Property is more affordable than in Switzerland’s picturesque village resorts such as Verbier, St Moritz or Gstaad. “It’s a mid-market Swiss resort,” the FT quotes Jeremy Rollason, head of Savills’ ski department, as saying.

Mid-market in the Swiss Alps translates as over €10,000 for a square metre of prime property, according to Savills. “There is strong domestic demand in Switzerland now,” says Rollason.

“The Swiss have long regarded property as a liability, not an asset, but that has changed in the last five years: partly because of Lex Weber — they realise there is an opportunity to buy a supply-limited asset — and partly because there’s a negative interest rate [currently -0.75%]. They’ve got to put their money somewhere,” he adds.

A two-bedroom apartment in a Belle Époque former hotel is on the market for SFr890,000 ($906,000) with Cimag, according to FT research.
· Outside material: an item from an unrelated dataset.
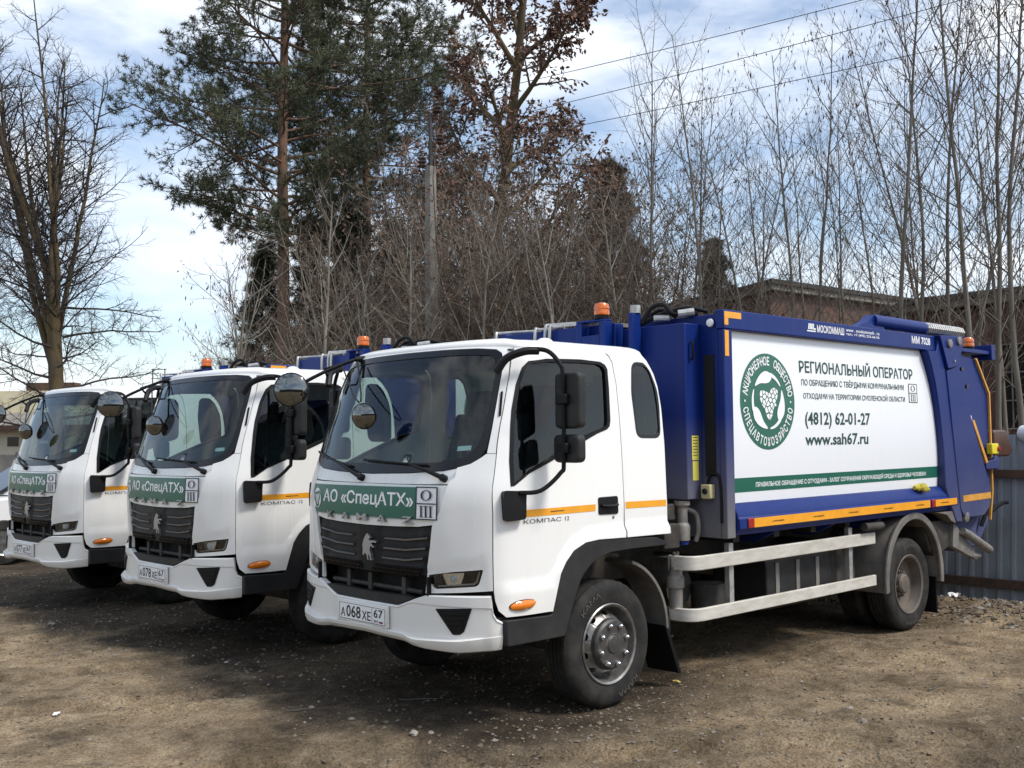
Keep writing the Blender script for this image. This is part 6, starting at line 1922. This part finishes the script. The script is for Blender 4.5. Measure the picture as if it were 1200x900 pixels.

A three-bedroom apartment at the Hard Rock Hotel — which includes on its staff a “vibe manager” — is on sale for SFr1.86m, says the pink paper. “Buyers can recoup some costs during the WEF through the hotel’s rental scheme. A seven-bedroom chalet, in the hills overlooking Davos, is on the market for SFr4.7m with Engel & Völkers,” it says.

“Although it is a pricey option, renting it to a flush set of dignitaries for one week in January should more than cover annual costs,” adds the FT.